The second part of the report deals with privacy. It was uncovered that features like navigation are quietly recording and sending out our personal and driving history.

For one, automobile manufacturers collect large amounts of data on driving history and vehicle performance. And a majority of automakers offer technologies that collect and wirelessly transmit driving history information to data centers, including third-party data centers, and most did not describe effective means to secure the information. Manufacturers use personal vehicle data in various ways, often vaguely to “improve the customer experience” and usually involving third parties. Retention policies – how long they store information about drivers – vary considerably among manufacturers.

Customers are often not explicitly made aware of data collection, and, when they are, they often cannot opt out without disabling valuable features, such as navigation.

Automakers need to do part their part to protect drivers from cyber-attacks or privacy invasions, said Markey, who is also a member of the Commerce, Science and Transportation Committee. “Even as we are more connected than ever in our cars and trucks, our technology systems and data security remain largely unprotected. We need to work with the industry and cyber-security experts to establish clear rules of the road to ensure the safety and privacy of 21st-century American drivers.”

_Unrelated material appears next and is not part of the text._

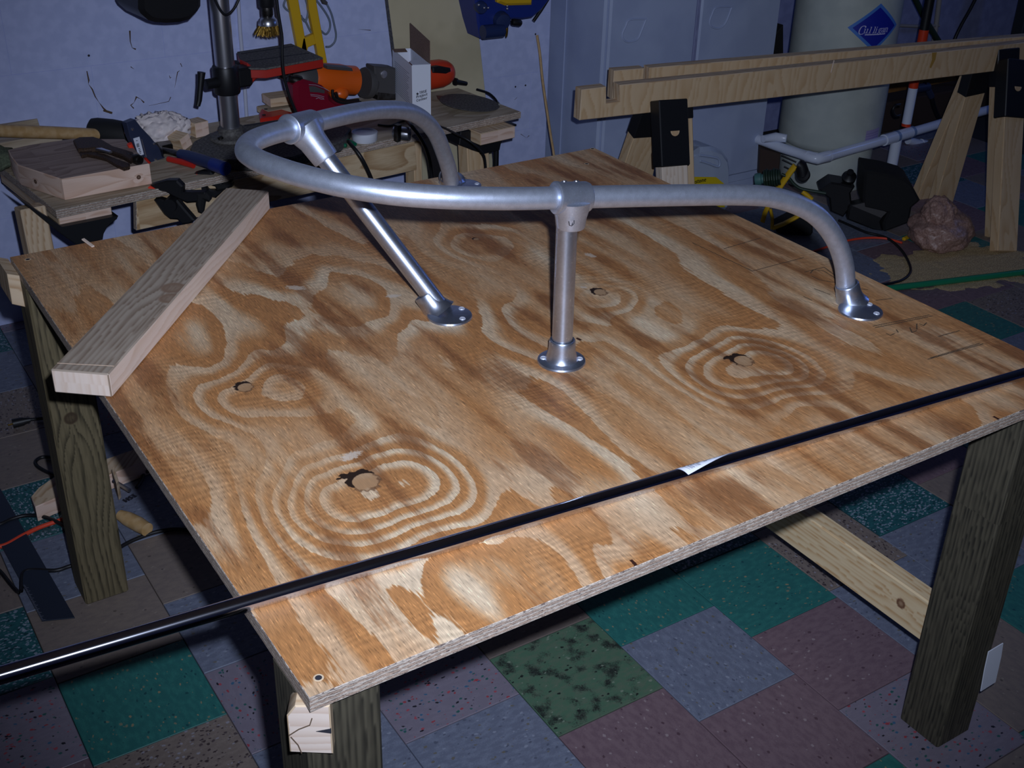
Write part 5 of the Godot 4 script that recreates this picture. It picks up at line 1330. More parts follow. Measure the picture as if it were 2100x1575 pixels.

The process won’t be an easy one however. “Computer software companies have long known of the importance of releasing frequent patches to address security,” Cottrell said. “No one wants to have to regularly patch their cars. Car software updates could be automated, but unless the process is designed just right it could open up yet another avenue for attackers.”

Automobile manufacturers have agreed to a voluntary set of privacy principles in an attempt to address some of these privacy concerns. In a statement, Markey said that “the principles are an important first step, but they fall short in a number of key areas by not offering explicit assurances of choice and transparency.”

The findings are based on responses from BMW, Chrysler, Ford, General Motors, Honda, Hyundai, Jaguar Land Rover, Mazda, Mercedes-Benz, Mitsubishi, Nissan, Porsche, Subaru, Toyota, Volkswagen (with Audi) and Volvo. Letters were also sent to Aston Martin, Lamborghini and Tesla, which did not respond.